## Task details
Print the lines of the listing below verbatim from its first line through the line bearing "C = scene.collection". Any pictures are to be omitted.

## Raw data
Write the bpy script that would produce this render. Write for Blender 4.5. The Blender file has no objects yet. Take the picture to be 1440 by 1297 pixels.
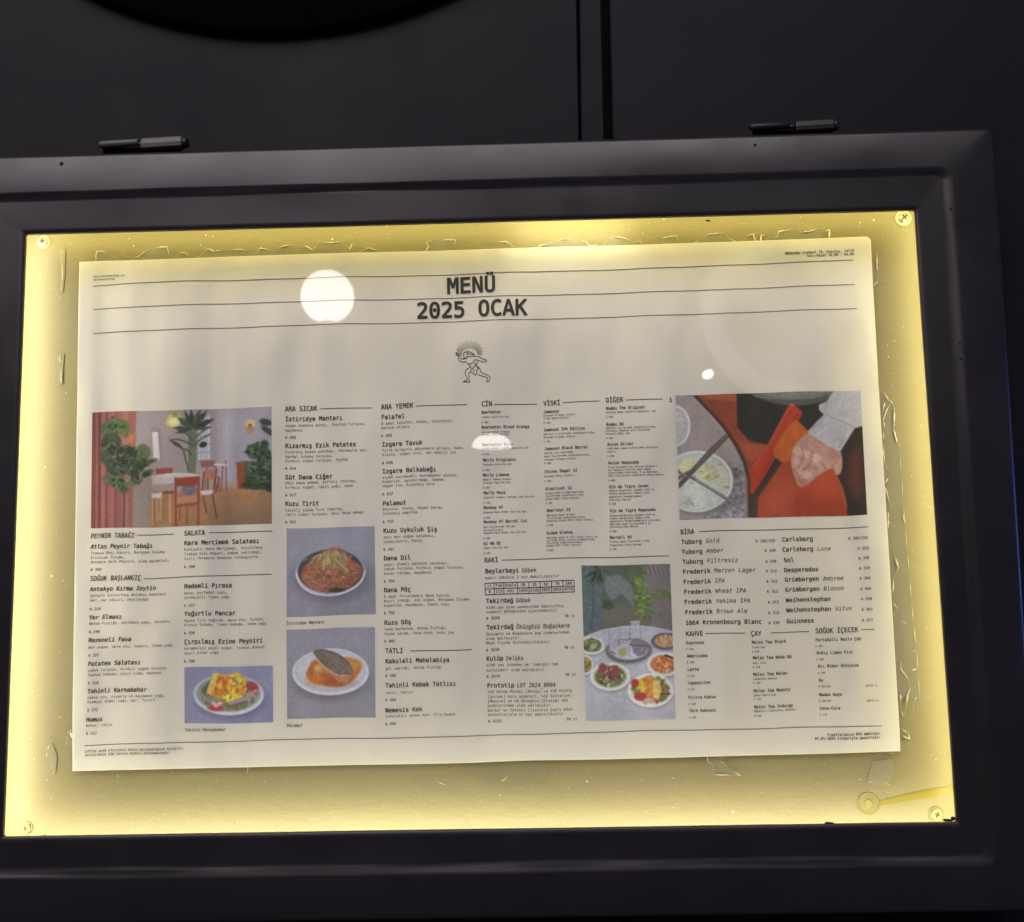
import bpy, math, random
import numpy as np
from mathutils import Matrix, Vector

scene = bpy.context.scene
rng = random.Random(7)
C = scene.collection

# ------------------------------------------------------------------ camera
F = 1500.0                      # focal length in photo pixels (photo is 1440 px wide)
CX, CY = 720.0, 648.5
ra, rb, rc = 0.1223, 0.0206, 0.0200
T = np.array([-0.0322, -0.0425, 0.8327])
Rx = np.array([[1, 0, 0], [0, math.cos(ra), -math.sin(ra)], [0, math.sin(ra), math.cos(ra)]])
Ry = np.array([[math.cos(rb), 0, math.sin(rb)], [0, 1, 0], [-math.sin(rb), 0, math.cos(rb)]])
Rz = np.array([[math.cos(rc), -math.sin(rc), 0], [math.sin(rc), math.cos(rc), 0], [0, 0, 1]])
RM = Rz @ Rx @ Ry               # world (x, up, depth) -> camera
CAMP = -RM.T @ T
cam_data = bpy.data.cameras.new('camera')
cam = bpy.data.objects.new('camera', cam_data)
C.objects.link(cam)
cam_data.sensor_width = 36.0
cam_data.lens = 36.0 * F / 1440.0
cam_data.clip_start, cam_data.clip_end = 0.02, 60.0


def b3(v):
    return Vector((v[0], v[2], v[1]))


right, up, fwd = b3(RM[0]), b3(RM[1]), b3(RM[2])
M3 = Matrix((right, up, -fwd)).transposed()
cam.matrix_world = Matrix.Translation(b3(CAMP)) @ M3.to_4x4()
scene.camera = cam

# ------------------------------------------------------------------ world, lamps, exposure
world = bpy.data.worlds.new('World')
scene.world = world
world.use_nodes = True
world.node_tree.nodes['Background'].inputs[0].default_value = (0.92, 0.94, 1.0, 1)
world.node_tree.nodes['Background'].inputs[1].default_value = 0.06
scene.view_settings.view_transform = 'Standard'
scene.view_settings.look = 'None'
scene.view_settings.exposure = 0.0
scene.view_settings.gamma = 1.0
scene.view_settings.use_curve_mapping = False
scene.cycles.use_denoising = True
scene.cycles.max_bounces = 8
scene.cycles.transparent_max_bounces = 16
scene.cycles.caustics_reflective = False
scene.cycles.caustics_refractive = False

LED = 1.0           # master level of the case's own strips


def area(name, loc, target, sx, sy, power, col):
    d = bpy.data.lights.new(name, 'AREA')
    d.shape = 'RECTANGLE'
    d.size, d.size_y, d.energy, d.color = sx, sy, power, col
    o = bpy.data.objects.new(name, d)
    C.objects.link(o)
    o.location = loc
    o.rotation_euler = (Vector(target) - Vector(loc)).to_track_quat('-Z', 'Y').to_euler()
    return o


area('key_light', (-1.10, -1.7, 1.27), (-0.25, 0, 0.2), 2.0, 0.6, 11.0, (1.0, 0.93, 0.97))  # unseen soft key, added upper left for the sheen on the frame
area('fill_light', (-0.40, -2.7, 3.2), (0.10, 0, -0.1), 4.2, 1.8, 112.0, (1.0, 0.955, 0.93))  # unseen overhead fill, added to brighten the menu sheet
area('blue_neon_light', (1.45, -0.22, -0.02), (0.42, 0, -0.02), 0.08, 0.35, 2.2, (0.12, 0.25, 1.0))

# ------------------------------------------------------------------ helpers


def at(uv, y):
    """Points of the plane `y` metres behind the door lip, from photo measurements."""
    uv = np.atleast_2d(np.asarray(uv, float))
    d = np.stack([(uv[:, 0] - CX) / F, -(uv[:, 1] - CY) / F, np.ones(len(uv))], 1) @ RM
    t = (y - CAMP[2]) / d[:, 2]
    P = CAMP + d * t[:, None]
    return np.stack([P[:, 0], P[:, 2], P[:, 1]], 1)


def at1(u, v, y):
    return Vector(at([(u, v)], y)[0])


def mesh_obj(name, verts, faces, mat=None, parent=None, smooth=False):
    me = bpy.data.meshes.new(name)
    me.from_pydata([tuple(v) for v in verts], [], [tuple(f) for f in faces])
    me.update()
    if smooth:
        me.polygons.foreach_set('use_smooth', [True] * len(me.polygons))
    o = bpy.data.objects.new(name, me)
    C.objects.link(o)
    if mat:
        me.materials.append(mat)
    if parent:
        o.parent = parent
    return o


def thing(name, label, cat, group=None):
    o = bpy.data.objects.new(name, None)
    C.objects.link(o)
    o.empty_display_size = 0.02
    return tag(o, label, cat, group)


def tag(o, label, cat, group=None):
    o['label'] = label
    o['category'] = cat
    if group:
        o['group'] = group
    return o


class MB:
    def __init__(s):
        s.v, s.f = [], []

    def add(s, v, f):
        n = len(s.v)
        s.v += [tuple(p) for p in v]
        s.f += [tuple(i + n for i in q) for q in f]

    def box(s, a, b):
        x0, y0, z0 = a
        x1, y1, z1 = b
        s.add([(x0, y0, z0), (x1, y0, z0), (x1, y1, z0), (x0, y1, z0), (x0, y0, z1), (x1, y0, z1), (x1, y1, z1), (x0, y1, z1)],
              [(0, 3, 2, 1), (4, 5, 6, 7), (0, 1, 5, 4), (1, 2, 6, 5), (2, 3, 7, 6), (3, 0, 4, 7)])

    def lathe(s, prof, o, axis, n=40):
        """prof: (radius, along axis)"""
        ax = Vector(axis).normalized()
        e1 = ax.orthogonal().normalized()
        e2 = ax.cross(e1)
        vs, fs = [], []
        for r, h in prof:
            for k in range(n):
                a = 2 * math.pi * k / n
                vs.append(Vector(o) + ax * h + (e1 * math.cos(a) + e2 * math.sin(a)) * r)
        for i in range(len(prof) - 1):
            for k in range(n):
                fs.append((i * n + k, i * n + (k + 1) % n, (i + 1) * n + (k + 1) % n, (i + 1) * n + k))
        fs.append(tuple(range(n))[::-1])
        fs.append(tuple(range((len(prof) - 1) * n, len(prof) * n)))
        s.add(vs, fs)

    def tube(s, pts, r, n=6):
        pts = [Vector(p) for p in pts]
        rs = r if isinstance(r, (list, tuple)) else [r] * len(pts)
        vs, fs = [], []
        for i, p in enumerate(pts):
            t = (pts[min(i + 1, len(pts) - 1)] - pts[max(i - 1, 0)])
            t = t.normalized() if t.length > 1e-9 else Vector((1, 0, 0))
            e1 = t.cross(Vector((0, 1, 0)))
            e1 = e1.normalized() if e1.length > 1e-6 else Vector((1, 0, 0))
            e2 = t.cross(e1)
            for k in range(n):
                a = 2 * math.pi * k / n
                vs.append(p + (e1 * math.cos(a) + e2 * math.sin(a)) * rs[i])
        for i in range(len(pts) - 1):
            for k in range(n):
                fs.append((i * n + k, i * n + (k + 1) % n, (i + 1) * n + (k + 1) % n, (i + 1) * n + k))
        fs.append(tuple(range(n))[::-1])
        fs.append(tuple(range((len(pts) - 1) * n, len(pts) * n)))
        s.add(vs, fs)

    def build(s, name, mat=None, parent=None, smooth=False):
        return mesh_obj(name, s.v, s.f, mat, parent, smooth)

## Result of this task
Write the bpy script that would produce this render. Write for Blender 4.5. The Blender file has no objects yet. Take the picture to be 1440 by 1297 pixels.
import bpy, math, random
import numpy as np
from mathutils import Matrix, Vector

scene = bpy.context.scene
rng = random.Random(7)
C = scene.collection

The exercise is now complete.